Estrelas em Salvador
Salvador, a capital mais negra do país, também desponta naturalmente quando se fala em turismo associado à herança africana. Recentemente abrigou o Festival Liberatum, de afrocultura, que atraiu turistas e até estrelas internacionais como as americanas Viola Davis e Angela Bassett.

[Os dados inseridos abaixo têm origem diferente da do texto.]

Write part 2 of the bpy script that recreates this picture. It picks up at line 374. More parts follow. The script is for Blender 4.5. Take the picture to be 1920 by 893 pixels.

A agente de turismo de base comunitária Manoela Ramos, autora do livro “Confissões de viajante (sem grana)”, roda o país há quatro anos pelo menos e avalia que o afroturismo já estimula pessoas pretas como ela a cair na estrada:

"Quando viajamos e temos contato com a história, temos uma assimilação muito maior que uma pesquisa mais distante. Para as pessoas pretas, passa por uma construção de identidade e fortalecimento de cultura e raízes. Além disso, traz essa perspectiva de que pessoas pretas podem viajar, que esse também é um lugar para a gente. Por questões financeiras e situações de racismo, muitos deixam de viajar. Vejo o afroturismo como importante ferramenta para mudar isso."

Exemplo americano
A principal inspiração para o Brasil na área do afroturismo deve ser os EUA. Além de iniciativas como a abertura, em 2016, do Museu Nacional de História e Cultura Afro-americana, em Washington — que já ultrapassou 10 milhões de visitantes — os americanos, principalmente os de ascendência negra, são os mais interessados em roteiros afrocentrados mundo afora, observa Emily.

Um negócio nessa vertente por lá é o Nomadness Travel Tribe, também chamado de “Livro Verde digital”, em referência ao “Green Book”, guia que trazia os poucos hotéis, restaurantes e bares que recebiam afroamericanos na época da segregação racial nos EUA, que foi até a década de 1960. A empresa foi criada em 2011 por Evita Robinson para reunir viajantes negros interessados em trocar dicas e experiências de viagem pelo mundo.